Supplied data:
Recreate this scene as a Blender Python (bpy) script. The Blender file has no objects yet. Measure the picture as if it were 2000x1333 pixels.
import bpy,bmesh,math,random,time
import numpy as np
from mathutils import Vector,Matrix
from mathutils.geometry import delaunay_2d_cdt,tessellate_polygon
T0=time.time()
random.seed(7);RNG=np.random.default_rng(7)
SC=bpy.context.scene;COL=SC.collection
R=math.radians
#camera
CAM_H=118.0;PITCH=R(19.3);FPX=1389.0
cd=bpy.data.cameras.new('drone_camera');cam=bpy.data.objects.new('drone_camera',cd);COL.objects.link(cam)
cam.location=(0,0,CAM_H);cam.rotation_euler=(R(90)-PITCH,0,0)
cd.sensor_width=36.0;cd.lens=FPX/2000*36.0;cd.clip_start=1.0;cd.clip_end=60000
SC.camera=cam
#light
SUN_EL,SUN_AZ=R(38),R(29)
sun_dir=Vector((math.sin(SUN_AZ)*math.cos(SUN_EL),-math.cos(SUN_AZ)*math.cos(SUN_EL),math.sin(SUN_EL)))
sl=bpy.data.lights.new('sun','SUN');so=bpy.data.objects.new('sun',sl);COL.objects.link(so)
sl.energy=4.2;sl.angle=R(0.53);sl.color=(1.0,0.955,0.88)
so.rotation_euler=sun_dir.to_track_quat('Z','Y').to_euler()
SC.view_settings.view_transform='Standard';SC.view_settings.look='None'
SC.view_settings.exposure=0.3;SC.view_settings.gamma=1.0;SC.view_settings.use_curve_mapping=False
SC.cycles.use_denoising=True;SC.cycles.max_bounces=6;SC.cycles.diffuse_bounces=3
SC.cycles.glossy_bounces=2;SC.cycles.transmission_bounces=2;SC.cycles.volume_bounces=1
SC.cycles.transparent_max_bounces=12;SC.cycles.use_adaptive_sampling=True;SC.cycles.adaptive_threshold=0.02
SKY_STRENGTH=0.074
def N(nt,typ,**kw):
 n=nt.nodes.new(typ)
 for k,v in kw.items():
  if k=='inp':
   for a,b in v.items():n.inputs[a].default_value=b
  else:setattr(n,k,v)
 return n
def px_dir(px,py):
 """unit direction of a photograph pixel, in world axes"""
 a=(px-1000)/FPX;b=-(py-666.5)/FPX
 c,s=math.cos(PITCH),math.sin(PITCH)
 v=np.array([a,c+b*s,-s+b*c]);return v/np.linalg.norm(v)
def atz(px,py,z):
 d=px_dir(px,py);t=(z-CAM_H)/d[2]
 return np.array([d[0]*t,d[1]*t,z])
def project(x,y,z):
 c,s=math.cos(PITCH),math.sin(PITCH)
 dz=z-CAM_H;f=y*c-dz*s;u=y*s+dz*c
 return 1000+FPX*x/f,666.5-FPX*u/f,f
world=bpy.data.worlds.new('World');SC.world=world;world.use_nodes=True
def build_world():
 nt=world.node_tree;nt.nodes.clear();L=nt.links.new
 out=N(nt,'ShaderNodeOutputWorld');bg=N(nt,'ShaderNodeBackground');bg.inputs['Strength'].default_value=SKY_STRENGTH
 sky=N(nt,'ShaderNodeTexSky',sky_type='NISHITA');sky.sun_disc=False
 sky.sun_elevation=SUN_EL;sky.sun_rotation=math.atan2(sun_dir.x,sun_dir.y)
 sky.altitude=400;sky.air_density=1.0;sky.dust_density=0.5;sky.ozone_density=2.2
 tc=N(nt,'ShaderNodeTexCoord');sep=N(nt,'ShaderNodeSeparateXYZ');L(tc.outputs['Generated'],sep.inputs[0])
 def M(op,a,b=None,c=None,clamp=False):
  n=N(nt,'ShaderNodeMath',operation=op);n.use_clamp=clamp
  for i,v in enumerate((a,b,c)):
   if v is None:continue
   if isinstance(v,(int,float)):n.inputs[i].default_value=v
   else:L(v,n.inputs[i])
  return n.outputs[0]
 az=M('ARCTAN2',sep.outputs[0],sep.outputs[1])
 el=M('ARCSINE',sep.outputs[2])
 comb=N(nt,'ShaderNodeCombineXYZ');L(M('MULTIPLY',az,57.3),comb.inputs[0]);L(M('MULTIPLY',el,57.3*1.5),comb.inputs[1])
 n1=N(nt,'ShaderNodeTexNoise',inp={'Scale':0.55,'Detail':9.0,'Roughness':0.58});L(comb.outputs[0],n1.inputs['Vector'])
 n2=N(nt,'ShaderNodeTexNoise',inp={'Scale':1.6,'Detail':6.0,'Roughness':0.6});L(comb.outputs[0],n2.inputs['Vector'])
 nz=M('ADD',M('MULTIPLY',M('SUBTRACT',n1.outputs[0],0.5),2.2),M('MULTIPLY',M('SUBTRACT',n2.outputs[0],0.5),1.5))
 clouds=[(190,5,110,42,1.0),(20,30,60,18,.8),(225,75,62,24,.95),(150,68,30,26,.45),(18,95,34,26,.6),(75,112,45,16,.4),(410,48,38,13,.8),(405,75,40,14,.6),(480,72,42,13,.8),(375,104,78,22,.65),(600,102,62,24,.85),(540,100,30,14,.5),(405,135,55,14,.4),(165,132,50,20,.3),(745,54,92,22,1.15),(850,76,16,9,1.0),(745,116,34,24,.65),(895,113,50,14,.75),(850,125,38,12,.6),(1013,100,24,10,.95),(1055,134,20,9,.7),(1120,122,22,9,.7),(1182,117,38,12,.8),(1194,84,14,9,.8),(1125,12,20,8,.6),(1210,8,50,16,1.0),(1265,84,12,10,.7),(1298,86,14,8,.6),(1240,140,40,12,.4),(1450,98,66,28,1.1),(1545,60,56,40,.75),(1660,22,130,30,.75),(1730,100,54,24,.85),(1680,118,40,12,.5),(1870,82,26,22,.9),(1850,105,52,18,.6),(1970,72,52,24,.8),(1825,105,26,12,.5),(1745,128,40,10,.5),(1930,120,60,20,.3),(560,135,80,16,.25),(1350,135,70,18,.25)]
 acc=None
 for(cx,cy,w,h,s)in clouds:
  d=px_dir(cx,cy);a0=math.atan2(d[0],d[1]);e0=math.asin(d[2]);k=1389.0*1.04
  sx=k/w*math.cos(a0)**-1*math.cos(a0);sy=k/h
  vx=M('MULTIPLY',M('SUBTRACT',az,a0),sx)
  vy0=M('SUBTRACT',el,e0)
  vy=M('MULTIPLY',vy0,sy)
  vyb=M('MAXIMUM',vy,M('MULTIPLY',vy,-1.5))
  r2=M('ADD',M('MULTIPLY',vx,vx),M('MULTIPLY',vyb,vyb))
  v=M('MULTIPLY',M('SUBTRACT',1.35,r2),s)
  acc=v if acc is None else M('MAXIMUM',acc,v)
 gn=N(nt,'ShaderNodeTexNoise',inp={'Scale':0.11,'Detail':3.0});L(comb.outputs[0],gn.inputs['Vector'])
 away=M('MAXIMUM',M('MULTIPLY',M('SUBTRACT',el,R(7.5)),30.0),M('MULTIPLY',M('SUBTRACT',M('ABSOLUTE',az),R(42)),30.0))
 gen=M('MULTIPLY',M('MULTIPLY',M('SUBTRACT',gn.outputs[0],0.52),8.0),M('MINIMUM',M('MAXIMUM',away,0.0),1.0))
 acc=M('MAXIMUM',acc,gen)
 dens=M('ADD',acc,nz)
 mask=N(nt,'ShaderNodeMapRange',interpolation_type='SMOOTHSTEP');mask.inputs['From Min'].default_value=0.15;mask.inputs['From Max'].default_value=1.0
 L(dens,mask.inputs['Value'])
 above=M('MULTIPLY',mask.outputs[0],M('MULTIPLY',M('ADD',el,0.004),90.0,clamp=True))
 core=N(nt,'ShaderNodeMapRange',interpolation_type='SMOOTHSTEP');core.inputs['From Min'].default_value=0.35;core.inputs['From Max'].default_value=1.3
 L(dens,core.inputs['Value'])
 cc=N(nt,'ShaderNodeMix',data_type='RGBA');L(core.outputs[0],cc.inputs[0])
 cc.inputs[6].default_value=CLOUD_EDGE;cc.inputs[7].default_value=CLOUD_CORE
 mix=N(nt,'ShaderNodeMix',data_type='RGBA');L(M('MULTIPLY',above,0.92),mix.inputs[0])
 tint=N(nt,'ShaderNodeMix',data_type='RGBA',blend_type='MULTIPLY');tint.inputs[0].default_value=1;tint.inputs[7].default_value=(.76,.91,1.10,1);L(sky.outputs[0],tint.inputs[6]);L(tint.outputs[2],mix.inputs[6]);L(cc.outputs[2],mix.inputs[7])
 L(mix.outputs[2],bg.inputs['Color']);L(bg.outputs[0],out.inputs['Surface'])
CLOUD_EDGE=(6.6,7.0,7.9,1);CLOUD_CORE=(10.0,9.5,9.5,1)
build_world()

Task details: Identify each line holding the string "scene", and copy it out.

Exercise result:
Recreate this scene as a Blender Python (bpy) script. The Blender file has no objects yet. Measure the picture as if it were 2000x1333 pixels.
SC=bpy.context.scene;COL=SC.collection